His name was Ted Lewkowski and I had the honour of being his friend during more than four decades.

Requiescat in Pace.

6 Responses to :
Troika

  1. PAULINE GERTLER says:

    VERY INTERSTING STORY AND VERY WELL WRITTEN

  2. Jacob says:

    My dear Robert – once again, across the generations, our paths crossed, though we did not know it. Years ago, back in the 1980s, I was still making my bones in the film business as a location hunter. I was given the pleasurable task of locating and negotiating a “Russian” restaurant for a film shoot and, of course, entered the Troika. There I met, not Ted, but, possibly his son? In any case, it was a younger man I dealt with for the shoot, which went off without a hitch. This younger man sat me done and treated me to an outstanding lunch of borsht and piroshki asked me to return so that he could show his gratitude for arranging the contract but, sadly, I never did. Perhaps this person was the manager? He told me he ran the place with his wife, but memory might be faulty – I dealt with so many locations during those years. Or maybe it was Ted, but, he looked so young. Thank you for this memory – once more, you have reminded us, true Montrealers, of a personality who contributed so much in making Montreal a truly fantastic city, an exceptional place which was once the envy of North America and a gem of the international scene. This was not the peevish, navel-gazing Montreal which now cuts the city in two with bullshit arguments of “protecting the mountain,” not the Montreal of privileged “arrondissements,” of protectionist bureaucrats, but a mobile city, a city which was open to all and in which all had access. Thank you!

  3. Irwin Block says:

    Very interesting piece, a wonderful slice of city life. Thanks for all the detail. One minor correction, Bialystok is a city, not a town, and had a pre-war population of more than 100,000.

  4. J.A.Roy Bodden says:

    Robert , your stories are riveting . As I have remarked previously you are the perfect raconteur. I am humbled ,entertained and enlightened every time I read your blogs . Do keep them coming.

  5. Linda Julien says:

    Cher Robert, I thought, with anticipation, I was starting to read one of your new novels… you are definitely due… I have always been interested in Second World War history, events and stories. In fact, I had just gotten back from seeing the Oscar nominated film portraying Churchill “The Darkest Hour” (I do recommend it),indeed a troubling and memorable time. I thus was delighted by the beginning of your story: something foreign, something captivating, something “relatable”(sic), something local. The ingredients are all there.
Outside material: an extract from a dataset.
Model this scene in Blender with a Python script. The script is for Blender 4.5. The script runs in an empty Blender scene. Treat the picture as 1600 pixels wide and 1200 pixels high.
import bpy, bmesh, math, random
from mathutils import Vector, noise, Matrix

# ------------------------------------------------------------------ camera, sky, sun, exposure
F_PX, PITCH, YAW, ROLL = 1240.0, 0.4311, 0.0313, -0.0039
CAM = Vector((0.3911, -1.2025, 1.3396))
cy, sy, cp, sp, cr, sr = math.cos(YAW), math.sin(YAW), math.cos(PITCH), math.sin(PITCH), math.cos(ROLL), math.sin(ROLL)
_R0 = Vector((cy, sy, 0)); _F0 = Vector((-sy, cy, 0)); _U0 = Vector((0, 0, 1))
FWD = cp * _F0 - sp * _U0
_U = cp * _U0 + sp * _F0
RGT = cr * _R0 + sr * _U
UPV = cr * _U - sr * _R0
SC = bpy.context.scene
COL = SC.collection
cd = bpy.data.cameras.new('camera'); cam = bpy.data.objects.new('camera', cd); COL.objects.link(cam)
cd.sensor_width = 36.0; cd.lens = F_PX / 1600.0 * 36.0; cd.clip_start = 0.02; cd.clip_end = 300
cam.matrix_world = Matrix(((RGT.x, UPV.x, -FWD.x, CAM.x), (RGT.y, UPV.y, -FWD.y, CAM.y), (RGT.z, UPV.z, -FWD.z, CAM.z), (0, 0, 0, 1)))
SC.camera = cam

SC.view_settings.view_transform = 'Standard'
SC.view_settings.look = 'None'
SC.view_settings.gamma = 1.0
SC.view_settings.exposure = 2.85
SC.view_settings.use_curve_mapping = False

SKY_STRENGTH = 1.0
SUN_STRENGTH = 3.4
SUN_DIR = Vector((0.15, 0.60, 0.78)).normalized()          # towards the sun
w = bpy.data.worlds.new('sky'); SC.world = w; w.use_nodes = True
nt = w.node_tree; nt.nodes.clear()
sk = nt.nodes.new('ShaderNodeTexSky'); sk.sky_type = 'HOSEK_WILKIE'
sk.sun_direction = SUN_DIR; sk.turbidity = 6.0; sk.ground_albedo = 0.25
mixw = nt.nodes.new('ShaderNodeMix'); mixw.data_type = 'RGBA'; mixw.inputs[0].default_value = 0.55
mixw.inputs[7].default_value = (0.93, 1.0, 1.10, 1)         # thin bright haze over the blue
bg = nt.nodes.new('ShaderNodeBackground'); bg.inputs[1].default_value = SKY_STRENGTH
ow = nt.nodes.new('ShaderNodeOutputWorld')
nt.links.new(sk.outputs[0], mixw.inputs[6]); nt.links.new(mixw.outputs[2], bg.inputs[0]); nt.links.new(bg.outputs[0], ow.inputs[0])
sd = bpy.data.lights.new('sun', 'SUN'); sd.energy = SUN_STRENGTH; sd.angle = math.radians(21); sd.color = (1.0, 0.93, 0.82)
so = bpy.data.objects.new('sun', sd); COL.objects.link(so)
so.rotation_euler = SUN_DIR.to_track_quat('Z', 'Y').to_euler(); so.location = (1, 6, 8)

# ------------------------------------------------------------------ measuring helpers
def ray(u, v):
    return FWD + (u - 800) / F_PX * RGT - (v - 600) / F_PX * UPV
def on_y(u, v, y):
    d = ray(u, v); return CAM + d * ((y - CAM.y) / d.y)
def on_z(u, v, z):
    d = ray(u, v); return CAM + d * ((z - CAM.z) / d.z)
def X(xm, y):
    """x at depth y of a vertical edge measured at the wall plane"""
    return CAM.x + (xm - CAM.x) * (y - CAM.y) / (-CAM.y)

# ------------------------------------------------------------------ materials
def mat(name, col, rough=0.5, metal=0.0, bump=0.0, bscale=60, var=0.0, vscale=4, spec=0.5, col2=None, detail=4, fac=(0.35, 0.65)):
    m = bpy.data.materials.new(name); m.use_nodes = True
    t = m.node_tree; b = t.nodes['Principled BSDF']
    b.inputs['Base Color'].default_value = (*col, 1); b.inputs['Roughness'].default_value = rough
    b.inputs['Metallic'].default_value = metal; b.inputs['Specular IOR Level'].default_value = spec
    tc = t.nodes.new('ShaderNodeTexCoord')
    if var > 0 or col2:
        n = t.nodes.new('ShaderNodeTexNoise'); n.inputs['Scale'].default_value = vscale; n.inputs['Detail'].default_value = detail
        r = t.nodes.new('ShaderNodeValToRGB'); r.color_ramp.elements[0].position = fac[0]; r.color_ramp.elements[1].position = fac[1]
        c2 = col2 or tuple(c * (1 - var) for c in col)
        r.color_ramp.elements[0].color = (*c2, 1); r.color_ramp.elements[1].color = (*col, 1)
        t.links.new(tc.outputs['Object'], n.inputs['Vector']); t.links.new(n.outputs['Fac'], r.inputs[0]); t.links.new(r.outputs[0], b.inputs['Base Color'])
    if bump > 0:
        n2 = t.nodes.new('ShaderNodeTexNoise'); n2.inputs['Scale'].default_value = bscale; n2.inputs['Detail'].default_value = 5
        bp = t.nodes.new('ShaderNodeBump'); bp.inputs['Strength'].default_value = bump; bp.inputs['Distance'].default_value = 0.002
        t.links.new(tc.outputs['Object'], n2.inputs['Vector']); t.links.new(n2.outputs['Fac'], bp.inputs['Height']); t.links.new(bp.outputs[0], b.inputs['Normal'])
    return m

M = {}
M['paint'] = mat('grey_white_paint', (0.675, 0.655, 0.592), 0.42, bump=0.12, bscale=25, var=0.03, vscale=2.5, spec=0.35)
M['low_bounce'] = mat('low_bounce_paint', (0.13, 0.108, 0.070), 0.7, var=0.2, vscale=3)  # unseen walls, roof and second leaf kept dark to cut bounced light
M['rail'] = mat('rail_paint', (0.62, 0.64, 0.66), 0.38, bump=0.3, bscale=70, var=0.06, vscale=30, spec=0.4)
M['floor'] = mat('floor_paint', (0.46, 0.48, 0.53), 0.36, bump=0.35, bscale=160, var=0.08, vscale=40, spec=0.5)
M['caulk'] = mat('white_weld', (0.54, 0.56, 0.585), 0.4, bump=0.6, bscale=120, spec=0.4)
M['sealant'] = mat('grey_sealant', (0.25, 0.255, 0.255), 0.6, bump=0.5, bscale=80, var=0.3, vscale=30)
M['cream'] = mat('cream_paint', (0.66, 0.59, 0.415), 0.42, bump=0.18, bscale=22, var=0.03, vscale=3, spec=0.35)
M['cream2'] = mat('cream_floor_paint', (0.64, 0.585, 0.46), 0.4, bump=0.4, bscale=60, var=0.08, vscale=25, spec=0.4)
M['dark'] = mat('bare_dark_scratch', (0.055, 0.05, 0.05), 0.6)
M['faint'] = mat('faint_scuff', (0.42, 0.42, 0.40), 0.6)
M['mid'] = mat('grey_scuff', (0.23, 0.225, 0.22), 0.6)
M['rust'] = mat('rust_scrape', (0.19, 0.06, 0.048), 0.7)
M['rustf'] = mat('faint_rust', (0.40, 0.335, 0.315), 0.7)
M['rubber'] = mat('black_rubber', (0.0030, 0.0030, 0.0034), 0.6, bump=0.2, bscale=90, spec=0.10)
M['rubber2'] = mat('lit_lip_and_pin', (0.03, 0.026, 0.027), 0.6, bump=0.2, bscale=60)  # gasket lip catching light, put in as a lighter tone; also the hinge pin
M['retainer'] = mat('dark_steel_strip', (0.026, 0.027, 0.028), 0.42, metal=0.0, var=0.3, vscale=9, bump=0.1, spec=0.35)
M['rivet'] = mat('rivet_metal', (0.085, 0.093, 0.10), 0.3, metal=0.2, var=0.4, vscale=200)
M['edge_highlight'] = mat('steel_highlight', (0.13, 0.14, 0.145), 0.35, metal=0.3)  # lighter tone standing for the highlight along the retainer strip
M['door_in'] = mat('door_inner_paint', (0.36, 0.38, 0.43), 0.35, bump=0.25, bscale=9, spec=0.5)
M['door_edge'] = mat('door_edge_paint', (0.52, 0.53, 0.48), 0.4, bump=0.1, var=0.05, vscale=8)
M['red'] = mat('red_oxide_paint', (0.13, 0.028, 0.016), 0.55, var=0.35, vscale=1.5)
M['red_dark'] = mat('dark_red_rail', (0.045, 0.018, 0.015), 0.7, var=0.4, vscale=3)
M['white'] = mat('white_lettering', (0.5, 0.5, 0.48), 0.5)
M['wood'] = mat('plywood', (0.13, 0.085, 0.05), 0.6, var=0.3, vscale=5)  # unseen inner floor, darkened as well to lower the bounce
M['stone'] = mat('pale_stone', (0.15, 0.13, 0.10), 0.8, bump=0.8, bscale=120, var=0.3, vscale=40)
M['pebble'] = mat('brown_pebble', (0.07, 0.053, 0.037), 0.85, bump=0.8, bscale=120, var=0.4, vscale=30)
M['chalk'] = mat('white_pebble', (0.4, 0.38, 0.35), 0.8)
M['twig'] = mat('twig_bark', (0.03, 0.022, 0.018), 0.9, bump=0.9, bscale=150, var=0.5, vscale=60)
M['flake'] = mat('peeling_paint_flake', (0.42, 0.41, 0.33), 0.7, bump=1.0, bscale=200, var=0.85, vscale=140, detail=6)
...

I remember having been, so many years ago, to the great TROIKA Montreal Restaurant, and with the music of the passionate violinist, closing my eyes, in the midst of winter, easily imagining I was riding a troika on the way to Tolstoi’s Datcha…Anyways, what I am sad about now is that I did not then know the owner and his rich and dramatic family saga, like so many East Europeans, I am sure we crossed so many times in our lives in the past years, and from whom we could have learned so much. MERCI Robert de garder de tels précieux souvenirs vivants. However, there is on thing I must say: which is that I find you somewhat exagerate when you say your friend, the owner of the Troika, who passed away some ten years ago, therefore around 2007-2008, Who enlisted for war in 1939 ( assuming he would have been young, but at least 20 years old or somewhere around that age) passed away “prematurely”, when that puts him (roughly) around 90 years old!!??? I suppose we should look at it positively. Robert, you are one of those who see yourself as being there for the long run… and that’s very good! TRÈS CORDIALEMENT, Linda Julien.

  6. Liz Cragg says:

    I love reading your blogs albeit from the other side of the pond – always interesting and informative. Troika, in its original format and later, escaped me though – predating my love affair with Montreal and its inhabitants. However, having visited St Petersburg only last week with my husband, I sampled borscht and piroshki for the first time – wonderful, as were the Russians we were lucky enough to meet.